Phil Turpin was also a very quite man. Always soft spoken. He was working over a Mt. Vernon Mills and he and Gail Haines Turpin started coming to Church and we met them there. We had kids who were the same age, in the same grades and became friends through our mutual interests. We all took our kids over to Lynda Harrington’s house and Lynda was the babysitter for our group. We shared all the trials and tribulations of children growing up. The little hurts, and some bigger hurts (oh..Michael Turpin…that split lip that one day) but we made it through it. Phil was a good example of a family man. A man who loved and cared deeply for his family. You could see it in his eyes when he looked at them. We spent quite a bit of time together through the Church and outside of it also. I lost touch with them when they moved out of town. I had heard over the years that Phil was sick, and the last time that I saw him some years back at a Homecoming…you could tell he was ill. But he didn’t complain. I don’t think Phil was the complaining type. I think he was the type of man who cared much more about others than he did for himself. He will be missed, and I am sorry I missed being able to console his family in person.

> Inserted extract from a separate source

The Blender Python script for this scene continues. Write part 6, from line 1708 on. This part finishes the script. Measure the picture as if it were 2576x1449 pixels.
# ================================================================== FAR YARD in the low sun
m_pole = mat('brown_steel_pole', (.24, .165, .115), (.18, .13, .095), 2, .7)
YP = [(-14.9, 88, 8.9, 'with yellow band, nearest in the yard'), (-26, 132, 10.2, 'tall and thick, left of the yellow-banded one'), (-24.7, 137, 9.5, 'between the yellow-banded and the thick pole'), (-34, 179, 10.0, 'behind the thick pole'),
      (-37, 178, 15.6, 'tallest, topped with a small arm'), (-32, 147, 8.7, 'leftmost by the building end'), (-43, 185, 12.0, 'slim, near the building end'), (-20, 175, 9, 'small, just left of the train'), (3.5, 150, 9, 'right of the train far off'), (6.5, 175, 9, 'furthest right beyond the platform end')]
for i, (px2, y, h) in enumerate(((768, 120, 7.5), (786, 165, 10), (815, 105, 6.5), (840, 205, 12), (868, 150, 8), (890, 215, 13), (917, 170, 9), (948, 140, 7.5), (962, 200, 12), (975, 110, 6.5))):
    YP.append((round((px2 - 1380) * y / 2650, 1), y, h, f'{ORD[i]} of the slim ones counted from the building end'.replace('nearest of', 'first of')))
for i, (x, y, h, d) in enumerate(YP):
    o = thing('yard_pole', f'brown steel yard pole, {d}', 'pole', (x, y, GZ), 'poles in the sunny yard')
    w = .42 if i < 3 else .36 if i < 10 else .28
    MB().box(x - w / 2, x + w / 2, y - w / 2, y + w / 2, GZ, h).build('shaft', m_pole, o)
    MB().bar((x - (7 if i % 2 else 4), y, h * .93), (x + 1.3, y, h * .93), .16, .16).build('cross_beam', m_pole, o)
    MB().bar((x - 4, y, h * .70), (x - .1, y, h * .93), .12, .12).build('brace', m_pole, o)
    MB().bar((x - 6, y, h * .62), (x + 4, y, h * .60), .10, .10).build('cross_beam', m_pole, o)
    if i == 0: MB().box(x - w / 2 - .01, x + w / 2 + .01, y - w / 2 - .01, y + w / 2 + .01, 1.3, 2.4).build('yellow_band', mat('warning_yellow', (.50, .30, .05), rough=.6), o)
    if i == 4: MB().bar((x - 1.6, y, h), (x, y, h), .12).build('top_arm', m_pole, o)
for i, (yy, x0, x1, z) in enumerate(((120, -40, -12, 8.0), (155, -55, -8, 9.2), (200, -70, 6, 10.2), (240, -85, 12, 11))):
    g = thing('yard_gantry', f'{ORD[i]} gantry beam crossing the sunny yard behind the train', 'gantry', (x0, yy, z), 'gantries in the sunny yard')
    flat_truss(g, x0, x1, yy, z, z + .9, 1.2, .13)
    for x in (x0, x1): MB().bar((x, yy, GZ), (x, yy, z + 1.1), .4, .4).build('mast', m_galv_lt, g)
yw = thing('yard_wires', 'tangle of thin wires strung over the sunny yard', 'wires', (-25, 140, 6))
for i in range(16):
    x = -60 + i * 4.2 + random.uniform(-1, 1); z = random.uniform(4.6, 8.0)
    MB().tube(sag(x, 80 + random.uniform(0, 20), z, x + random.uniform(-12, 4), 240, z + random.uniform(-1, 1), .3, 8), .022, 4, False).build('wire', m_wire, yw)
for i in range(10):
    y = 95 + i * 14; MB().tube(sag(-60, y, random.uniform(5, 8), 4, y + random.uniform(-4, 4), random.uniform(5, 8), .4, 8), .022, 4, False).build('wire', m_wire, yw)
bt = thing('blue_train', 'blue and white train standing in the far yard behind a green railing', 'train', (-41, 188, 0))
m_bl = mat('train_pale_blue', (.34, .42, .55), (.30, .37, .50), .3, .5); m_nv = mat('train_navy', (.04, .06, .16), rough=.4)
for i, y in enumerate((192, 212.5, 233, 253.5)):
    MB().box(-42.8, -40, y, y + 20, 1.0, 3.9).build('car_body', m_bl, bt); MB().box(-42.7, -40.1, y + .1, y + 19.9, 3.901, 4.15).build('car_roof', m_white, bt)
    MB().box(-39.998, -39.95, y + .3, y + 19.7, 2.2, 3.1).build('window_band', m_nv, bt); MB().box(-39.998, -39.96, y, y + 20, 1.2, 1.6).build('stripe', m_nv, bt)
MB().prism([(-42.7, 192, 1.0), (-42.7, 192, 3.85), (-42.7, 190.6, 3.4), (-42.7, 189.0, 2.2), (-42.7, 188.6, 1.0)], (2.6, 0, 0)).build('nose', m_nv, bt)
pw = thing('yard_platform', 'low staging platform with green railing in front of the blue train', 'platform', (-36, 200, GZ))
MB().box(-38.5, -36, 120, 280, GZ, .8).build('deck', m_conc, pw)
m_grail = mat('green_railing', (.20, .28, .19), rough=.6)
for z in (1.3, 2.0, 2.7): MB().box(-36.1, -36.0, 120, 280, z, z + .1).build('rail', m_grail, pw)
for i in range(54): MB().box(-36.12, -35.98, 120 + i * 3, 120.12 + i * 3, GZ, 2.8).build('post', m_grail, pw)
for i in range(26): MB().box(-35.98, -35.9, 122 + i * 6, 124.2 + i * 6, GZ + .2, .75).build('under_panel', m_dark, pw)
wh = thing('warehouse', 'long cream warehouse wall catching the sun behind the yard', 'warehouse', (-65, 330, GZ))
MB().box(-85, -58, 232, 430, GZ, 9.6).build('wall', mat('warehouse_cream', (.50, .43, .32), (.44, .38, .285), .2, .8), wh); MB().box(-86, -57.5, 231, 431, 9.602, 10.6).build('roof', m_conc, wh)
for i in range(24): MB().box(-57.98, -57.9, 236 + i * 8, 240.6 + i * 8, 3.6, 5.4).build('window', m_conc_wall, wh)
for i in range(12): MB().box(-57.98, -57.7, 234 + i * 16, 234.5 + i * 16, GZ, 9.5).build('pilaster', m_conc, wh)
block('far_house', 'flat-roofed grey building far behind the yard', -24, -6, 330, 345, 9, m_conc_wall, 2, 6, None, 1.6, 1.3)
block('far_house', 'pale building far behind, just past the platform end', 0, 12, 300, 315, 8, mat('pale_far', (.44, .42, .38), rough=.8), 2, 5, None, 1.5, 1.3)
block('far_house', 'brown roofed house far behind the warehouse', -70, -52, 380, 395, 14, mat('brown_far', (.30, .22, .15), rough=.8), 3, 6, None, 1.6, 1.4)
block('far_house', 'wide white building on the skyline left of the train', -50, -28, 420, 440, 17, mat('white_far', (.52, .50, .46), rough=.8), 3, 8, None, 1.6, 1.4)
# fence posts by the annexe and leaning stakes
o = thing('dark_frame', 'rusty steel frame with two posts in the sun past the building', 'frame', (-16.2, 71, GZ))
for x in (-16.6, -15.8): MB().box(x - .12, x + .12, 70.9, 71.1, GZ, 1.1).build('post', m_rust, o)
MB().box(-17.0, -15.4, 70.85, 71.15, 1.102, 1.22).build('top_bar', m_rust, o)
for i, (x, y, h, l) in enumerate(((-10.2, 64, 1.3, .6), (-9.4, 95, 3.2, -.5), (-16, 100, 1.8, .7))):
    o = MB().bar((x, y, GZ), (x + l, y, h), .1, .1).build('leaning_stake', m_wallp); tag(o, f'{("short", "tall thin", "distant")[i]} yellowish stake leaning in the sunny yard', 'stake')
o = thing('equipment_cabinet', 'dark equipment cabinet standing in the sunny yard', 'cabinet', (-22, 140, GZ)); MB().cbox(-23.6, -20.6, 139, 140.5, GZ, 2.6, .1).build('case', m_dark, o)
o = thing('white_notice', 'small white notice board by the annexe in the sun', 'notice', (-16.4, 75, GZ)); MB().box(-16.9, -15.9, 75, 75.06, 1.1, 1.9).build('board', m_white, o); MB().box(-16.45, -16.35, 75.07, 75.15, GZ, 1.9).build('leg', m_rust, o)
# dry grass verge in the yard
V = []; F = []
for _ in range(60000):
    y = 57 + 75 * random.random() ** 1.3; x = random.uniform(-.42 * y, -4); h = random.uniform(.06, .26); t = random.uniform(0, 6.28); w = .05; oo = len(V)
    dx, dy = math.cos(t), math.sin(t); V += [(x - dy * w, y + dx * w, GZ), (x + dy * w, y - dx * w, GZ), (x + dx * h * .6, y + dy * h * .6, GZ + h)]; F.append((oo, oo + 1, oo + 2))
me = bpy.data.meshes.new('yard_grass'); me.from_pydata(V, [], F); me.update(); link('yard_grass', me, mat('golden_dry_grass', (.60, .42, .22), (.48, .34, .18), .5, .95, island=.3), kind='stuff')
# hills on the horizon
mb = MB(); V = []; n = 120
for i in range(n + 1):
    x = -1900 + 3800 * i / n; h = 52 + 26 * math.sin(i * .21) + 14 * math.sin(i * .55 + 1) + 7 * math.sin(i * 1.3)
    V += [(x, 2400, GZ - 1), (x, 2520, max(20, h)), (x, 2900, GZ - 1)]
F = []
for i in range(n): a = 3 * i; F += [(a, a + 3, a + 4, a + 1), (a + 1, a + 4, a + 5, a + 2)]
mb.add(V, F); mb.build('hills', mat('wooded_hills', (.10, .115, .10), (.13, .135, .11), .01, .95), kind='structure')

Hope both of these families will forgive me for not keeping up with things well enough to know about this losses when they happened. I will tell you though, I do mourn them….I did love them.

Walking Life

I was thinking while I was out walking today about how I have come through sixty five years to where I am today.

I have had times where I have been mean to people, but I try not to be that way anymore.

I have had times when I said hateful things to people, but I try not to say those things anymore.

I have not loved people in general enough. I have not given enough to those who needed it. I have not consoled those who needed consoling as much as I should have.

I have wasted precious time doing inane things which meant nothing when I could have been doing things to benefit others.

But, in doing…or not doing all or any of these things, I suppose I am walking or was walking literally at the time, in the footsteps of every thinking human being who has ever drawn a breath.

I wonder then, when God made us, and I do think that we were in some sense made, I wonder why we were not made perfectly? Why am I so imperfect? Why is humanity so imperfect?

I walked for five miles and never came up with a really good answer to that question. I don’t think any of us have the answers. I think we all still have many more questions instead.

Certainly there are religious and metaphysical answers, but to seek the answer in human terms only, is very, very hard.

I will think on it again tomorrow if I get to walk around again.